Este dictum barthesiano será fecundo en el ejercicio escritural de Cerda:
le permitirá reflexionar sobre su propio ejercicio y le facilitará su
justificación ante el inacabamiento de su gesto que tiende hacia lo
fragmentario e indirecto, que tiende a volverse opaco para sí mismo y a poner
en entredicho la presunta “claridad” expositiva que se requiere de la
emergencia epocal que la literatura contingente exige del autor chileno.

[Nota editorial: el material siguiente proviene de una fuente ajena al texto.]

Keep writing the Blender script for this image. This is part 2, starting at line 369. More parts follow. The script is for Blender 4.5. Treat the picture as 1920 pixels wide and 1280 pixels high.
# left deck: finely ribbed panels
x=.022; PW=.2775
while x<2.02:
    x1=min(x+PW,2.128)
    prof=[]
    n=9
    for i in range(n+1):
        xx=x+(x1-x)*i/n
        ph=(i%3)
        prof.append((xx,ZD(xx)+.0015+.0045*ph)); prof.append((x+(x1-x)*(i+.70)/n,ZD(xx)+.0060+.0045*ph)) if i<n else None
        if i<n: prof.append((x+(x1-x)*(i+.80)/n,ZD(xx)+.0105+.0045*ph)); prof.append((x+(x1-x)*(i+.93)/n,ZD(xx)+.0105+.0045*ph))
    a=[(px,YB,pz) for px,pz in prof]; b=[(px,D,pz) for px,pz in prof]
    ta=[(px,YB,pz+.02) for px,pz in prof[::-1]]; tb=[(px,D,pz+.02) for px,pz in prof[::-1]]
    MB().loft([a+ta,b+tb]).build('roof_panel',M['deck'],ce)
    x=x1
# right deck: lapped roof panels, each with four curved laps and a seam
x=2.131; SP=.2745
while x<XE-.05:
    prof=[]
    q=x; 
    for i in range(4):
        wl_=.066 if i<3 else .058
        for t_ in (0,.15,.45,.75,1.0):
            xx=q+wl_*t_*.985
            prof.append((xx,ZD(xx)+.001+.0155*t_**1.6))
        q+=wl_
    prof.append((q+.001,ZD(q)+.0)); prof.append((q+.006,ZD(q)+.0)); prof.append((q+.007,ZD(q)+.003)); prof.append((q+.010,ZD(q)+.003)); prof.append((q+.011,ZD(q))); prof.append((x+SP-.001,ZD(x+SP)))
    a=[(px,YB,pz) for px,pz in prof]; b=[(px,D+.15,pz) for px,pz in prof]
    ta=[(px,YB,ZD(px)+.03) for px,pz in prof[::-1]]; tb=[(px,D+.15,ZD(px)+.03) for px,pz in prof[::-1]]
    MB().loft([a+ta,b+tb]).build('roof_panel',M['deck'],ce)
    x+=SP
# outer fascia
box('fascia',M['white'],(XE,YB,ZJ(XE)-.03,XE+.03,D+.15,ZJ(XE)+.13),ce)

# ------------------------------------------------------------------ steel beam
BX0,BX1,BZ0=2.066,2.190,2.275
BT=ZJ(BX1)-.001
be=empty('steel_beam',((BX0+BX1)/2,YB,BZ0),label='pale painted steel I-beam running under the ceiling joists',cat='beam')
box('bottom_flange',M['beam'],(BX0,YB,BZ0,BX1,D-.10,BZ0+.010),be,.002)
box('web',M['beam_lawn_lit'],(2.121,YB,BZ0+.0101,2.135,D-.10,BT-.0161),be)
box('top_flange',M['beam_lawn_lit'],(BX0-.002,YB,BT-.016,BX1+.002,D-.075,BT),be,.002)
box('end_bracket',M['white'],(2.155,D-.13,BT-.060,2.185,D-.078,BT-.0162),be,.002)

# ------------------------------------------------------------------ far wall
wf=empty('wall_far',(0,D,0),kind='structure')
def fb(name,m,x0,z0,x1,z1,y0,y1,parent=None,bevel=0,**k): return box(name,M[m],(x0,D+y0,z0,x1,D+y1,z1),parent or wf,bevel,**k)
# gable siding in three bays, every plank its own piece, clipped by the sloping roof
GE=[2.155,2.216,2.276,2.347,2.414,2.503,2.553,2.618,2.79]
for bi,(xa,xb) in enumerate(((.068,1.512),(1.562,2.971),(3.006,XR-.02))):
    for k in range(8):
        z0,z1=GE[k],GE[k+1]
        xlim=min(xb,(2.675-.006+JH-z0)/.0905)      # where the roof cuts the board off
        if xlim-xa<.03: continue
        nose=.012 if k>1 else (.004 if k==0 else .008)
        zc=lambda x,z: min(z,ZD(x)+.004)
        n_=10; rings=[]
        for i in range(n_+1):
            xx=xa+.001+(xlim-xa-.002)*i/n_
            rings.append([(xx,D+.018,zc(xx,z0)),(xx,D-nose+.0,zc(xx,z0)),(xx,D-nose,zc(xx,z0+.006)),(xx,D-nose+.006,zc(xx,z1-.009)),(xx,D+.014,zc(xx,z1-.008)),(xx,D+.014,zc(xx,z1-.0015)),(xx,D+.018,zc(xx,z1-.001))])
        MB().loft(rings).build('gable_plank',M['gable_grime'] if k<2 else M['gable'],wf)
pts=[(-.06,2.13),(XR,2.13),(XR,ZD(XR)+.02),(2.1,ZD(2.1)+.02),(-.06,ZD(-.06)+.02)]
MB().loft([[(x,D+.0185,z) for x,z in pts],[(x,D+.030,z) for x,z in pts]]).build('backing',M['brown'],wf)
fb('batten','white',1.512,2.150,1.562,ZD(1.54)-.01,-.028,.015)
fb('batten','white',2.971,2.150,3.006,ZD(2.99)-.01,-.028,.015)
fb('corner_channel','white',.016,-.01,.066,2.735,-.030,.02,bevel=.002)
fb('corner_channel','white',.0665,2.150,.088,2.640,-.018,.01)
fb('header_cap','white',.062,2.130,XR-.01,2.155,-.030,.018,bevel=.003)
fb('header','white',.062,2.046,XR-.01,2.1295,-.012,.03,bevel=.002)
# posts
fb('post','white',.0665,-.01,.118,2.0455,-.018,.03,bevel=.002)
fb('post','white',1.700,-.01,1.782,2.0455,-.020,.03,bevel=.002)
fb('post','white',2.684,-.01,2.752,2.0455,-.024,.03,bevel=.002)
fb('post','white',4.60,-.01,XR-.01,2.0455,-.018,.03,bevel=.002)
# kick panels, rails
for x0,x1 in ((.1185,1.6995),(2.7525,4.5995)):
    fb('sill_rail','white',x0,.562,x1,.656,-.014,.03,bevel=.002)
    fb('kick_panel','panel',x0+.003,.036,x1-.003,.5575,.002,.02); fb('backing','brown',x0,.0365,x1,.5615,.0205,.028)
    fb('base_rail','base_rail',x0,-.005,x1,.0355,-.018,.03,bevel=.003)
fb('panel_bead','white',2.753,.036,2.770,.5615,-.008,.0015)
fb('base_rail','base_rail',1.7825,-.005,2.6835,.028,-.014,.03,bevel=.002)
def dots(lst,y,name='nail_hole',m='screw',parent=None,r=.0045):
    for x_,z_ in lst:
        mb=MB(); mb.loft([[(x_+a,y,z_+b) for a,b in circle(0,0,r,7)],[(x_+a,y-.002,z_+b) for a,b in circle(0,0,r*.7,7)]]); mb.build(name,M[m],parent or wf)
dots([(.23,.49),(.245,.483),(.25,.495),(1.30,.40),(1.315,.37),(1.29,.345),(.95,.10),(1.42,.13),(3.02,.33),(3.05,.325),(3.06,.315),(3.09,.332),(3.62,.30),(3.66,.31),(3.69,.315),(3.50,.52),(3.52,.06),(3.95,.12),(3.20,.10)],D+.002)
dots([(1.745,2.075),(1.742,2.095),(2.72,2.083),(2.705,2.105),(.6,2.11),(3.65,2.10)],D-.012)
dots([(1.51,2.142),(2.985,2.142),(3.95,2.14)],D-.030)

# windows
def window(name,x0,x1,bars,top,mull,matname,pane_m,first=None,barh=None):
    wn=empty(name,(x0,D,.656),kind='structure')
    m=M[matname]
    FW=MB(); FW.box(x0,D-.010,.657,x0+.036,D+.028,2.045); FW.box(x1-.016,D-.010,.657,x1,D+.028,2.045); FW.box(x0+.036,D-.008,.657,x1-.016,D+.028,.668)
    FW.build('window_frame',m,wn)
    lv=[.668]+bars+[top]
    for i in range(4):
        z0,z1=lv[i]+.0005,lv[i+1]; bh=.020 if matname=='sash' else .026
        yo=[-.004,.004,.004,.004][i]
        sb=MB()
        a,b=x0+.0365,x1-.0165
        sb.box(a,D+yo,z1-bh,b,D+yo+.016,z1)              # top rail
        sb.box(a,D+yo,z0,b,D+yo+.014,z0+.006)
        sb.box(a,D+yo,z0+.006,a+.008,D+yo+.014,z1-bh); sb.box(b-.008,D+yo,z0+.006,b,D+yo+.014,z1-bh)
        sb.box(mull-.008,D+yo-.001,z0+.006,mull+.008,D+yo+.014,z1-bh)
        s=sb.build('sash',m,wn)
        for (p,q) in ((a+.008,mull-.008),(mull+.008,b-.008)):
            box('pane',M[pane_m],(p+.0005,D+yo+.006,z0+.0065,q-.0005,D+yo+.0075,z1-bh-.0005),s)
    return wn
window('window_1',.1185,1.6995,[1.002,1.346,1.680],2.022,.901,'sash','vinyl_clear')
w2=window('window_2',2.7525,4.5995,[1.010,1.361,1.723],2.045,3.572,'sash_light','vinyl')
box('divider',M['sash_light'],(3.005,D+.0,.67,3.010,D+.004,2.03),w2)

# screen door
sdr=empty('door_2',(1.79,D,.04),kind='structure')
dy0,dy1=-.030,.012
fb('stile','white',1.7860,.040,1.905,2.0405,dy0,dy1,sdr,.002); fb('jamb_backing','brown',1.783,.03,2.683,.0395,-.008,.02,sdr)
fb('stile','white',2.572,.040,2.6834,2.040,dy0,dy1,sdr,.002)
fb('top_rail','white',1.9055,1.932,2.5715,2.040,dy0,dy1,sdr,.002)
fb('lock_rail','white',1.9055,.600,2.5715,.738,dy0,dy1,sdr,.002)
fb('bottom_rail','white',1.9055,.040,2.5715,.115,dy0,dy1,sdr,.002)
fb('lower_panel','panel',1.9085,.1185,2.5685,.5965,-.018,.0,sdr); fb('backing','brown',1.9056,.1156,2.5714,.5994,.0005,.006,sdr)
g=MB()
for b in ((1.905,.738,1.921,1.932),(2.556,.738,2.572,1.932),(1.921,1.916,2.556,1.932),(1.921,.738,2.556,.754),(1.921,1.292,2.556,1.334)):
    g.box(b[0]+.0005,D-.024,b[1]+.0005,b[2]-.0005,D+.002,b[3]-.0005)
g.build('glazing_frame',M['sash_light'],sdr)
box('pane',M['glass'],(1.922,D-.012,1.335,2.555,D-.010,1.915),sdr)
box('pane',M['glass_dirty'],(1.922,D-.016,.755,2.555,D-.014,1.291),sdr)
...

De ahí
que la escritura de Cerda se vislumbre fragmentaria en la asunción del ensayo
como género privilegiado de exposición y reflexión, como un singular género
“ocasional” donde cada fragmento que lo constituye –notas, frases, auscultación
de referentes culturales varios, remembranza de lugares antaño visitados,
ensimismamiento con pedazos de biografía trunca y doliente, aforismos,
comentarios, dilucidación de un posible sentido por medio de la celebración o
el asombro electrizante- configura una totalidad respecto de sí misma y de un
fantasmagórico y nunca existente libro, pero también y simultáneamente aquella
totalidad permite advertir, en una fecunda ironía, que lleva dentro de sí la
ausencia del todo, ausencia de la cual el ensayo forma, no obstante, una
entidad acabada. En la escritura ensayística de Cerda ningún fragmento se basta
a sí mismo: cada uno lleva en sí, por el contrario, lo que lo atrae hacia su
recomienzo, hacia su infinita reiteración. Cada fragmento expresa y constituye,
a la vez, un todo limitado y la ausencia de totalidad.